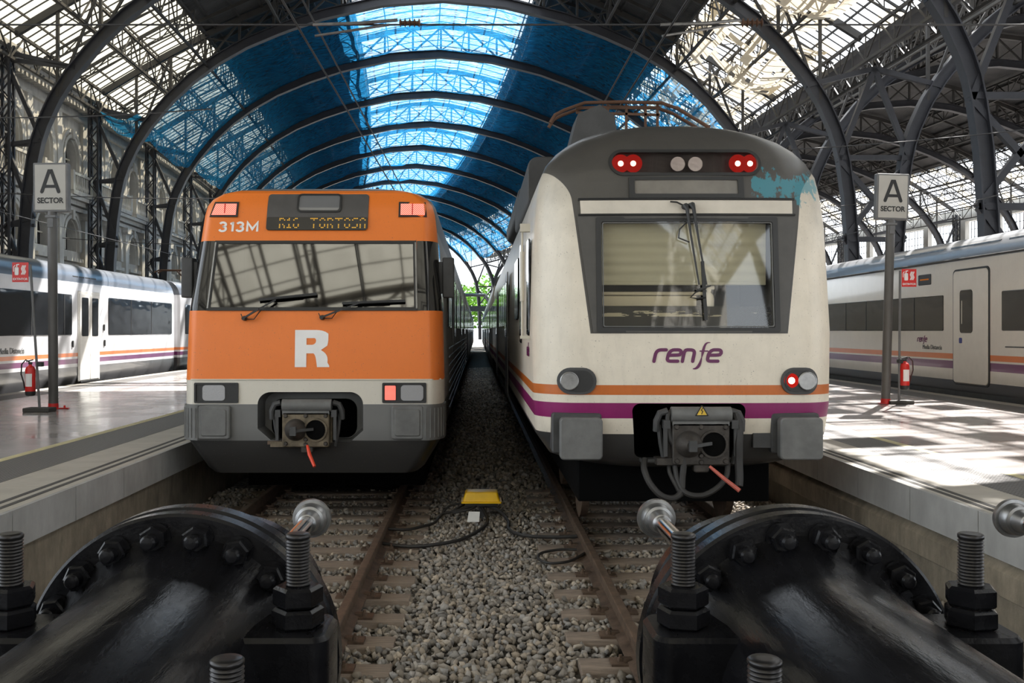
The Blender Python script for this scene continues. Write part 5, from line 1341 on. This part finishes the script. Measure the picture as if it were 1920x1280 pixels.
# yellow box between the tracks
r = thing('junction_box', 'yellow trackside box on a short post between the tracks', 'box', (.05, 11.95, -.2))
mb = MB(); prof = [(0, .245, .17), (.02, .245, .17), (.021, .225, .15), (.12, .195, .125), (.13, .18, .11)]
mb.loft([[(a, b, .215+z) for a, b in rrect(-w, w, -d, d, .025)] for z, w, d in prof]); mb.build('lid', M['yellow'], r)
mb = MB(); mb.rbox(-.2, .2, -.13, .13, .17, .215, .01, 'z'); mb.build('box_bottom', M['dark'], r)
mb = MB(); mb.bar((0, 0, -.05), (0, 0, .19), .07); mb.build('post', M['dgrey'], r)
def cable(pts, rr, label):
    V = [Vector(p) for p in pts]; V = [V[0]]+V+[V[-1]]; out = []
    for i in range(len(V)-3):
        for j in range(6):
            q = j/6; a, b, c, d = V[i:i+4]; out.append(.5*((2*b)+(c-a)*q+(2*a-5*b+4*c-d)*q*q+(3*b-a-3*c+d)*q**3))
    out.append(V[-1]); mb = MB(); mb.tube(out, rr, 8); tag(mb.build('cable', M['rubber']), label, 'cable')
z = -.14
cable([(.02, 11.9, -.02), (-.2, 11.8, -.06), (-.42, 11.7, -.1), (-.5, 11.4, z), (-.62, 11.2, z), (-.8, 11.0, z), (-1.0, 10.95, -.12)], .017, 'black cable looping from the yellow box to the orange train\'s inner rail')
cable([(.05, 11.88, -.04), (.12, 11.5, z), (.0, 10.9, z), (-.2, 10.45, z), (-.5, 10.2, z), (-.75, 10.15, z), (-.99, 10.2, -.12)], .02, 'thick black cable curving over gravel left of the yellow box')
cable([(.08, 11.9, -.03), (.25, 11.8, -.06), (.36, 11.5, z), (.36, 11.0, z), (.5, 10.7, z), (.8, 10.6, z), (1.08, 10.55, -.12)], .019, 'black cable running right from the yellow box to the rail')
cable([(-.45, 11.7, z), (-.35, 11.95, -.05), (-.15, 12.0, -.02), (-.3, 11.75, -.08), (-.1, 11.75, -.05), (.0, 11.85, -.02)], .015, 'bundled black cable coil beside the yellow box')
cable([(1.07, 9.75, -.12), (.9, 9.5, z), (.7, 9.42, z), (.6, 9.6, z), (.65, 9.85, z), (.85, 10.0, z), (1.02, 10.0, z)], .014, 'black cable loop beside the inner rail of the white train')
mb = MB(); mb.add([(-.12, 11.35, -.12), (.02, 11.35, -.12), (.03, 11.45, -.02), (-.10, 11.45, -.02)], [(0, 1, 2, 3)]); mb.add([(-.12, 11.36, -.125), (.02, 11.36, -.125), (.03, 11.46, -.025), (-.10, 11.46, -.025)], [(3, 2, 1, 0)])
tag(mb.build('cable_tag', M['white']), 'small pale tag lying on the gravel by the yellow box', 'tag')

# ================================================================== overhead wires
def wire(p, q, label, rr=.012, sag=0, n=2):
    mb = MB(); P0, Q0 = Vector(p), Vector(q); pts = [P0.lerp(Q0, i/n)-Vector((0, 0, sag*4*(i/n)*(1-i/n))) for i in range(n+1)]
    mb.tube(pts, rr, 6); return tag(mb.build('overhead_wire', M['wire']), label, 'wire')
wire((-1.86, 3, 5.25), (-1.86, 100, 5.25), 'contact wire above the orange train')
wire((-1.93, 3, 5.75), (-1.93, 100, 5.75), 'carrier wire above the orange train, over its contact wire', .012, 0)
wire((1.97, 3, 5.2), (1.97, 100, 5.2), 'contact wire above the white train')
wire((2.0, 3, 5.7), (2.0, 100, 5.7), 'carrier wire above the white train, over its contact wire')
o_ = wire((-17, 10.4, 5.36), (17, 10.4, 5.36), 'cross wire spanning the hall in front of both trains', .010)
for xx, lab in ((-3.35, 'left cross wire insulator with registration arm'), (.0, 0)):
    if not lab: continue
def reg(x, lab, d):
    r = thing('registration_arm', lab, 'arm', (x, 10.4, 5.36))
    mb = MB(); mb.tube([(0, 0, 0), (d*.55, -.05, .0), (d*1.0, 0, .05)], .018, 8); mb.tube([(d*.02, 0, -.12), (d*.9, 0, -.0)], .014, 8); mb.build('arm_tube', M['steelplate'], r)
    mb = MB(); prof = []
    for i in range(5): prof += [(.05*i, .02), (.05*i+.012, .05), (.05*i+.025, .02)]
    mb.lathe(prof, (d*1.02, 0, .02), 'x', 14); mb.build('insulator', M['rustbeam'], r)
reg(-1.75, 'registration arm over the orange train', .9)
reg(1.95, 'registration arm over the white train', .85)
for i, z in enumerate((7.2, 6.6, 5.9)):
    wire((-17, 22+9*i, z), (-3 if i else -6, 22+9*i, z-.1), 'thin cross wire in front of the left facade, %s from the camera' % ordn[i], .014, .25, 8)
for i, z in enumerate((7.0, 6.4)):
    wire((4, 24+9*i, z-.6), (17, 24+9*i, z+.5), 'thin span wire by the right columns, %s from the camera' % ordn[i], .014, .2, 8)
wire((11.9, 3, 5.2), (11.9, 100, 5.2), 'contact wire above the right side train')
wire((-12.4, 3, 5.2), (-12.4, 100, 5.2), 'contact wire above the left side train')

# portal and trees at the open far end
r = thing('signal_portal', 'pale metal portal frame at the far end between both trains', 'portal', (-.6, 128, -.2))
mb = MB(); mb.tube([(-2.2, 0, 0), (-2.2, 0, 6.2), (-1.6, 0, 7.0), (1.6, 0, 7.0), (2.2, 0, 6.2), (2.2, 0, 0)], .22, 10); mb.build('portal_frame', M['steelplate'], r)
mb = MB(); mb.bar((-2.2, 0, 5.2), (2.2, 0, 5.2), .4, .7); mb.build('cross_beam', M['grey'], r)
def tree(x, y, h, label):
    r = thing('tree', label, 'tree', (x, y, -.6), 'trees beyond the far end')
    mb = MB(); mb.tube([(0, 0, 0), (.1, 0, h*.3), (-.1, .1, h*.6)], [.3, .22, .1], 8)
    for a in range(5): mb.tube([(0, 0, h*.3), (math.cos(a*1.3)*h*.2, math.sin(a*1.3)*h*.2, h*.6)], [.12, .04], 6)
    mb.build('trunk', M['bark'], r)
    mb = MB()
    for i in range(1400):
        a = random.random()*2*PI; b = random.uniform(-1, 1); q = random.random()**.4; R = h*.36
        c = Vector((R*q*math.cos(a)*math.sqrt(1-b*b), R*q*math.sin(a)*math.sqrt(1-b*b), h*.6+R*1.05*q*b)); s = random.uniform(.2, .38)
        u = Vector((random.gauss(0, 1), random.gauss(0, 1), random.gauss(0, 1))).normalized()*s; v = u.orthogonal()*.6
        mb.add([c-u, c-v, c+u, c+v], [(0, 1, 2, 3)])
    mb.build('foliage', M['leaf'], r, 0)
for x, y, h, lab in ((-2.5, 165, 11, 'left green tree seen in the gap between both trains'), (2.5, 170, 13, 'right green tree seen in the gap between both trains'), (-9, 175, 12, 'green tree far beyond the orange train'), (8, 168, 12, 'green tree far beyond the white train')):
    tree(x, y, h, lab)

# ================================================================== light
w = bpy.data.worlds.new('world'); scene.world = w; w.use_nodes = True; nt = w.node_tree
bg = nt.nodes['Background']; bg.inputs[0].default_value = (.86, .93, 1., 1); bg.inputs[1].default_value = SKY
sun = bpy.data.lights.new('sun', 'SUN'); sun.energy = SUN; sun.angle = math.radians(.6); sun.color = (1, .95, .87)
so = bpy.data.objects.new('sun', sun); COL.objects.link(so)
el = math.radians(50); dv = Vector((.51*math.cos(el), .86*math.cos(el), math.sin(el)))
so.rotation_euler = dv.to_track_quat('Z', 'Y').to_euler(); so.location = (30, 60, 60)

scene.view_settings.view_transform = 'Standard'; scene.view_settings.look = 'None'
scene.view_settings.exposure = EXPO; scene.view_settings.gamma = 1; scene.view_settings.use_curve_mapping = False
cy = scene.cycles
cy.use_denoising = True; cy.max_bounces = 7; cy.diffuse_bounces = 4; cy.glossy_bounces = 3; cy.transmission_bounces = 4; cy.transparent_max_bounces = 24
cy.sample_clamp_indirect = 6; cy.use_adaptive_sampling = True; cy.adaptive_threshold = .02
cy.caustics_reflective = False; cy.caustics_refractive = False
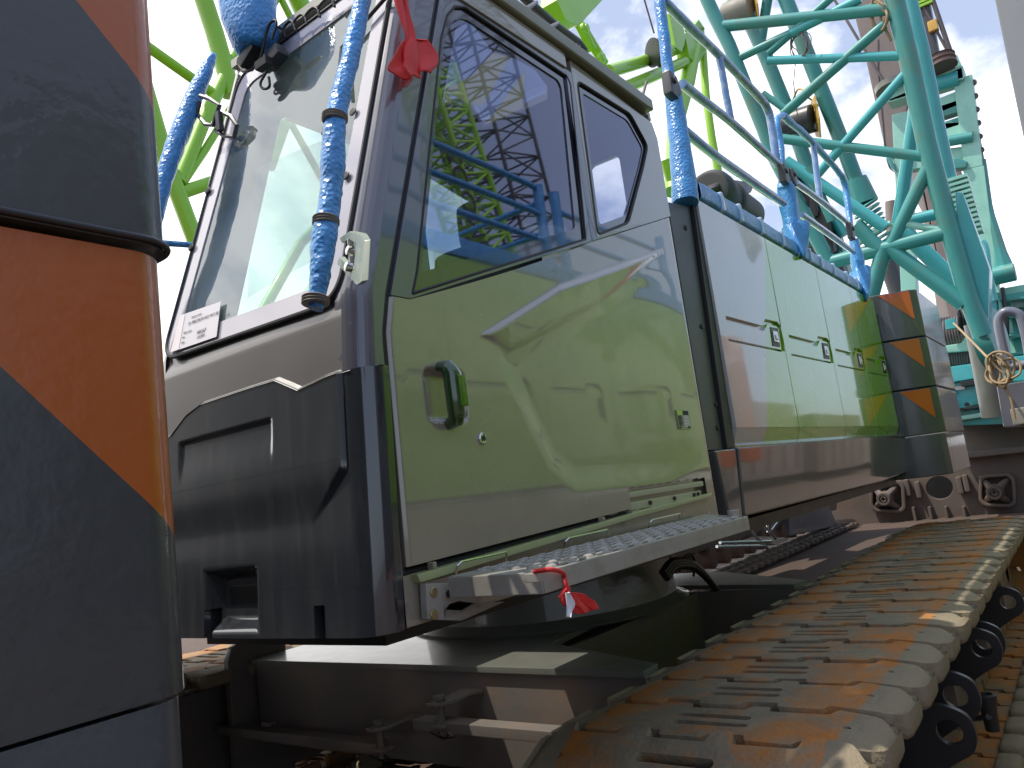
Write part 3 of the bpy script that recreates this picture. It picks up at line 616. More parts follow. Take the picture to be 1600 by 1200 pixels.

○ ○ ○ ○ ○

▶ _Written task_:
Examine the entries and report how many of their lines contain the string "pixels", giving no more than the number.

▶ _Result of this task_:
2